Tuesday, February 9, 2010

Babi Yar

How do you make sense of a place like Babi Yar?

We stood on the edge of a perfectly normal looking ravine, filled with trees and covered in snow. It is cold. The wind is blowing. It would be cold in this place, even in Summer. But now it is bitter, and we shiver.

To get there, we walked down a long ice-covered driveway. Turned off a busy street in town to get to the driveway. Walked past buildings. In plain site. Questions arise. How do you not notice 33,711 people tromping along this path over the course of two days? Carrying suitcases. Families.

How do you not hear the 33,711 gunshots ring out in this ravine, situated inside the city, not in some far off forest where the winds do not carry the sound. People lived a few hundred meters from this ravine.

They heard the sounds. They saw the people. They knew.

In two days, they died. 33,711 of layed down, stripped naked, one on top of the other, face down. Shot in the back of the head. It is horrible to write these words. But it happened and we need to remember Reveka Bachrach, and the others who died in this place.
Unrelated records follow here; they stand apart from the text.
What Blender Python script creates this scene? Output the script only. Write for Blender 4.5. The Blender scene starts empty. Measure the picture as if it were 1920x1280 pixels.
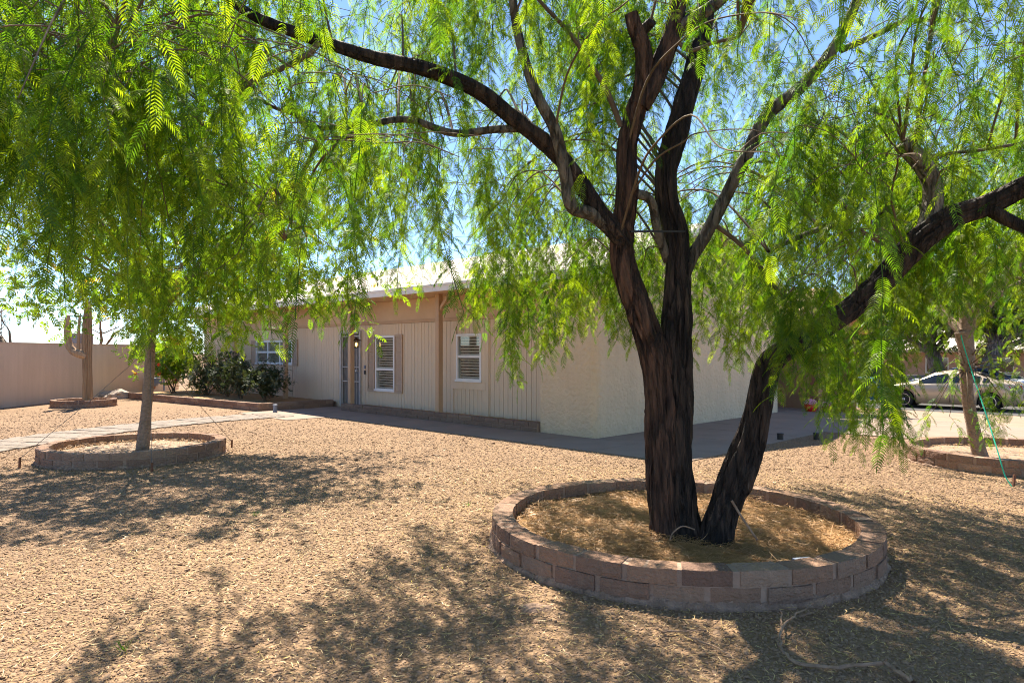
import bpy, bmesh, math, random
import numpy as np
from mathutils import Vector, Matrix, Euler, noise

R = math.radians
rng = random.Random(7)
scene = bpy.context.scene
COL = scene.collection

# ------------------------------------------------------------------ camera
F, HOR, EYE = 1277.0, 660.0, 1.55          # focal length (px of a 1920 wide frame), horizon row, eye height
cam_d = bpy.data.cameras.new('camera')
cam_d.sensor_width = 36.0
cam_d.lens = 36.0 * F / 1920.0
cam_d.shift_y = (HOR - 640.0) / 1920.0
cam_d.clip_start = 0.05
cam_d.clip_end = 2000.0
cam = bpy.data.objects.new('camera', cam_d)
cam.location = (0, 0, EYE)
cam.rotation_euler = (R(90), 0, 0)
COL.objects.link(cam)
scene.camera = cam

# ------------------------------------------------------------------ sky, sun, exposure
SUN_AZ, SUN_EL = R(-18), R(54)
world = bpy.data.worlds.new('World')
scene.world = world
world.use_nodes = True
wn = world.node_tree.nodes
wl = world.node_tree.links
wn.clear()
sky = wn.new('ShaderNodeTexSky')
sky.sky_type = 'NISHITA'
sky.sun_disc = False
sky.sun_elevation = SUN_EL
sky.sun_rotation = SUN_AZ % (2 * math.pi)
sky.altitude = 1200
sky.air_density = 0.8
sky.dust_density = 0.0
sky.ozone_density = 3.5
bgn = wn.new('ShaderNodeBackground')
bgn.inputs['Strength'].default_value = 0.095
wo = wn.new('ShaderNodeOutputWorld')
wl.new(sky.outputs[0], bgn.inputs[0])
wl.new(bgn.outputs[0], wo.inputs[0])

sun_d = bpy.data.lights.new('sun', 'SUN')
sun_d.energy = 4.9
sun_d.angle = R(0.53)
sun_d.color = (1.0, 0.91, 0.78)
sun = bpy.data.objects.new('sun', sun_d)
sdir = Vector((math.sin(SUN_AZ) * math.cos(SUN_EL), math.cos(SUN_AZ) * math.cos(SUN_EL), math.sin(SUN_EL)))
sun.rotation_euler = sdir.to_track_quat('Z', 'Y').to_euler()
sun.location = (0, 0, 20)
COL.objects.link(sun)

scene.view_settings.view_transform = 'Standard'
scene.view_settings.look = 'None'
scene.view_settings.exposure = 1.62
scene.view_settings.gamma = 1.0
scene.view_settings.use_curve_mapping = False
scene.render.engine = 'CYCLES'
scene.cycles.use_denoising = True
scene.cycles.denoising_prefilter = 'NONE'
scene.cycles.use_adaptive_sampling = True
scene.cycles.adaptive_threshold = 0.02
scene.cycles.filter_width = 1.05
scene.cycles.max_bounces = 6
scene.cycles.diffuse_bounces = 4
scene.cycles.glossy_bounces = 3
scene.cycles.transmission_bounces = 4
scene.cycles.transparent_max_bounces = 6
scene.cycles.caustics_reflective = False
scene.cycles.caustics_refractive = False

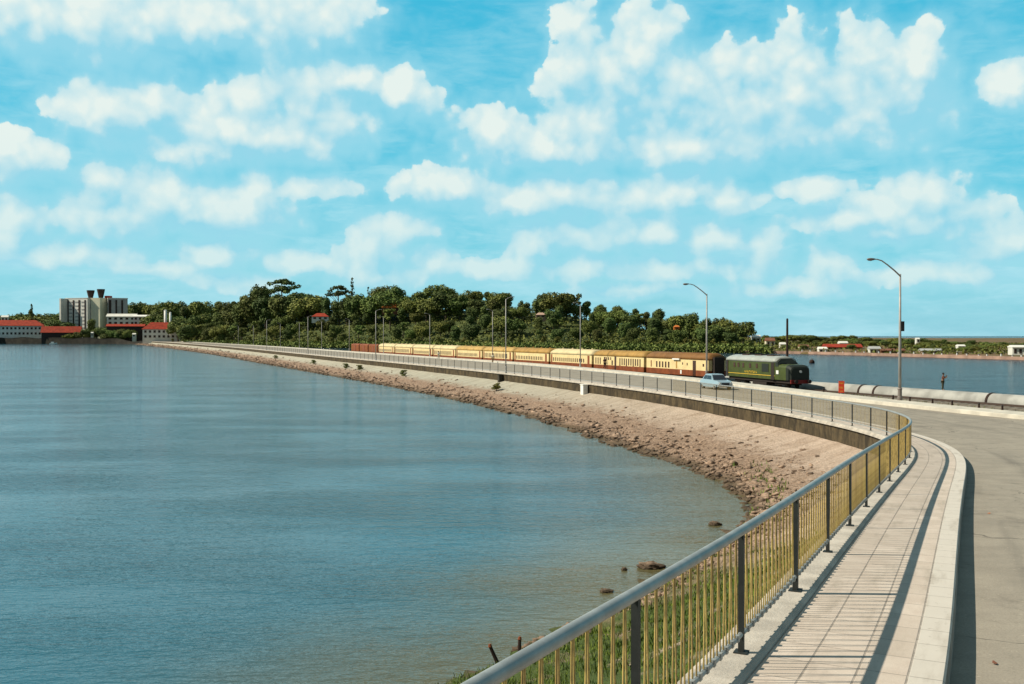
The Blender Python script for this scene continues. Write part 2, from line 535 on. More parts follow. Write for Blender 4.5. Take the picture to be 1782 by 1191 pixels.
def m_water(name, deep, shallow, amp, rough, fs=1.0):
    m = mat(name, deep, rough, spec=0.5)
    t = NT(m.node_tree)
    b = m.node_tree.nodes['Principled BSDF']
    b.inputs['IOR'].default_value = 1.33
    if fs < 1:
        b.inputs['Specular IOR Level'].default_value = 0.32
    oc = t.n('ShaderNodeTexCoord').outputs['Object']
    at = t.n('ShaderNodeAttribute', attribute_name='shore').outputs['Fac']
    wob = t.noise(oc, 0.07, 4, 0.6).outputs['Fac']
    sh = t.rng(t.math('ADD', at, t.math('MULTIPLY_ADD', wob, 10.0, -5.0)), 6.5, 16.0, 1.0, 0.0)
    patch = t.noise(t.mapping(oc, (0.010, 0.028, 1)), 1.0, 4, 0.55).outputs['Fac']
    dp = t.mix(t.rng(patch, 0.35, 0.65), rgba(deep), rgba([x * 0.7 for x in deep]))
    c = t.mix(sh, dp, rgba(shallow))
    m.node_tree.links.new(c, b.inputs['Base Color'])
    w1 = t.noise(t.mapping(oc, (0.55 * fs, 1.5 * fs, 1), (0, 0, 0), (0, 0, R(8))), 1.0, 4, 0.6, 0.3).outputs['Fac']
    w2 = t.noise(t.mapping(oc, (2.6, 5.5, 1), (5, 2, 0), (0, 0, R(-6))), 1.0, 3, 0.6, 0.2).outputs['Fac']
    w3 = t.noise(t.mapping(oc, (0.06, 0.16, 1)), 1.0, 3, 0.5).outputs['Fac']
    h = t.math('ADD', t.math('MULTIPLY', w1, 0.6), t.math('MULTIPLY', w2, 0.3))
    h = t.math('MULTIPLY', h, t.rng(w3, 0.3, 0.7, 0.45, 1.2))
    bp = t.n('ShaderNodeBump', ins={'Strength': 1.0, 'Distance': amp, 'Height': h})
    m.node_tree.links.new(bp.outputs[0], b.inputs['Normal'])
    return m


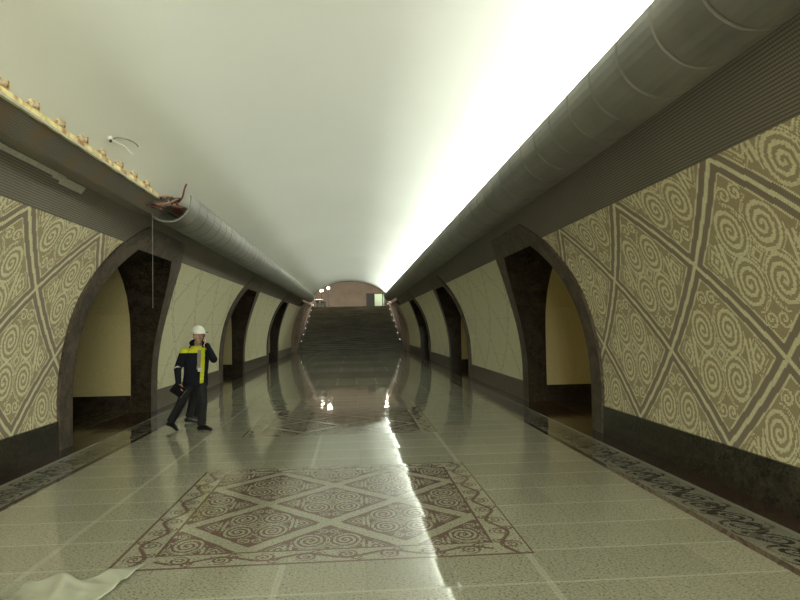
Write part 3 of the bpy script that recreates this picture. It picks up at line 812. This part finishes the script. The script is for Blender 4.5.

So, we stood there in the cold and we read. We read names of Reveka’s neighbors. We read Reveka’s name. And, we shed a tear.

There are many ravines just like this one in my hometown. As children, we played in the ravines, running up and down the slopes, branches snapping against us as we ran. Getting thoroughly, and joyfully, muddy in the process. Ravines were a place to play. And, here I stood on the edge of a different kind of ravine in the heart of big city Kiev. Very different kind of ravine.

When I arrived in Jerusalem, I placed a small prayer for Reveka Bachrach in the Wall. She is not forgotten.